### Job
Transcribe every line of the listing below without any deviation.

### Source data
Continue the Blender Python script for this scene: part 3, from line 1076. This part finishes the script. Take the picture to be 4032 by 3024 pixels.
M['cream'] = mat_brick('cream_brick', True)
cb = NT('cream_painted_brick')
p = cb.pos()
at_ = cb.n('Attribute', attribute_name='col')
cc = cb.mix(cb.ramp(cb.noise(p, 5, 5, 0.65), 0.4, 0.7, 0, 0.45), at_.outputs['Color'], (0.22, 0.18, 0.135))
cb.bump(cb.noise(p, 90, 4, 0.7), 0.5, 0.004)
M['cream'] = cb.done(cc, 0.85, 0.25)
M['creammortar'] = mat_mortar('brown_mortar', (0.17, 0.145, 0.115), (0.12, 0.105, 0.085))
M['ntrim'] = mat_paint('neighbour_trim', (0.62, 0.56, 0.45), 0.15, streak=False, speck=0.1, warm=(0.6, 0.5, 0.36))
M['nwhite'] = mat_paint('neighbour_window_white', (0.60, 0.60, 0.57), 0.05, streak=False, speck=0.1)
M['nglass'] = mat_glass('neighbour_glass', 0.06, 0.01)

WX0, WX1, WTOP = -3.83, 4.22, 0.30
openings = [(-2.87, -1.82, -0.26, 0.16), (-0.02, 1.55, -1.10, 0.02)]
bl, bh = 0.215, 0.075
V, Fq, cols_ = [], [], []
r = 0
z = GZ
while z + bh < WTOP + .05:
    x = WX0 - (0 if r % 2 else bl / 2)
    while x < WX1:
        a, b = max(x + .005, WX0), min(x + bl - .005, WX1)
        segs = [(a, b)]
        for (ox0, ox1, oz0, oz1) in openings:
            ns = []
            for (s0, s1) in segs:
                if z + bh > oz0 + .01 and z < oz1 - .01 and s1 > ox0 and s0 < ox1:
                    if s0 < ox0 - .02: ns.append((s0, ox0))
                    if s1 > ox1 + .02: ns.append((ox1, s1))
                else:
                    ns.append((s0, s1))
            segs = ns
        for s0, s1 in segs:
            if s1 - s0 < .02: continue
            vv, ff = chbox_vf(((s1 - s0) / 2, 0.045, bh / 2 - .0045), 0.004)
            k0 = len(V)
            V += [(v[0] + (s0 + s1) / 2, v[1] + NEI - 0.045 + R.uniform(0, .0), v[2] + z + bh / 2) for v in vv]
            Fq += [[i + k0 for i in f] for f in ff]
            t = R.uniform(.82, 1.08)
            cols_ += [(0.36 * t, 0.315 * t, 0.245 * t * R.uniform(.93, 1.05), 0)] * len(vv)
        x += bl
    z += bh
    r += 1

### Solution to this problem
Continue the Blender Python script for this scene: part 3, from line 1076. This part finishes the script. Take the picture to be 4032 by 3024 pixels.
M['cream'] = mat_brick('cream_brick', True)
cb = NT('cream_painted_brick')
p = cb.pos()
at_ = cb.n('Attribute', attribute_name='col')
cc = cb.mix(cb.ramp(cb.noise(p, 5, 5, 0.65), 0.4, 0.7, 0, 0.45), at_.outputs['Color'], (0.22, 0.18, 0.135))
cb.bump(cb.noise(p, 90, 4, 0.7), 0.5, 0.004)
M['cream'] = cb.done(cc, 0.85, 0.25)
M['creammortar'] = mat_mortar('brown_mortar', (0.17, 0.145, 0.115), (0.12, 0.105, 0.085))
M['ntrim'] = mat_paint('neighbour_trim', (0.62, 0.56, 0.45), 0.15, streak=False, speck=0.1, warm=(0.6, 0.5, 0.36))
M['nwhite'] = mat_paint('neighbour_window_white', (0.60, 0.60, 0.57), 0.05, streak=False, speck=0.1)
M['nglass'] = mat_glass('neighbour_glass', 0.06, 0.01)

WX0, WX1, WTOP = -3.83, 4.22, 0.30
openings = [(-2.87, -1.82, -0.26, 0.16), (-0.02, 1.55, -1.10, 0.02)]
bl, bh = 0.215, 0.075
V, Fq, cols_ = [], [], []
r = 0
z = GZ
while z + bh < WTOP + .05:
    x = WX0 - (0 if r % 2 else bl / 2)
    while x < WX1:
        a, b = max(x + .005, WX0), min(x + bl - .005, WX1)
        segs = [(a, b)]
        for (ox0, ox1, oz0, oz1) in openings:
            ns = []
            for (s0, s1) in segs:
                if z + bh > oz0 + .01 and z < oz1 - .01 and s1 > ox0 and s0 < ox1:
                    if s0 < ox0 - .02: ns.append((s0, ox0))
                    if s1 > ox1 + .02: ns.append((ox1, s1))
                else:
                    ns.append((s0, s1))
            segs = ns
        for s0, s1 in segs:
            if s1 - s0 < .02: continue
            vv, ff = chbox_vf(((s1 - s0) / 2, 0.045, bh / 2 - .0045), 0.004)
            k0 = len(V)
            V += [(v[0] + (s0 + s1) / 2, v[1] + NEI - 0.045 + R.uniform(0, .0), v[2] + z + bh / 2) for v in vv]
            Fq += [[i + k0 for i in f] for f in ff]
            t = R.uniform(.82, 1.08)
            cols_ += [(0.36 * t, 0.315 * t, 0.245 * t * R.uniform(.93, 1.05), 0)] * len(vv)
        x += bl
    z += bh
    r += 1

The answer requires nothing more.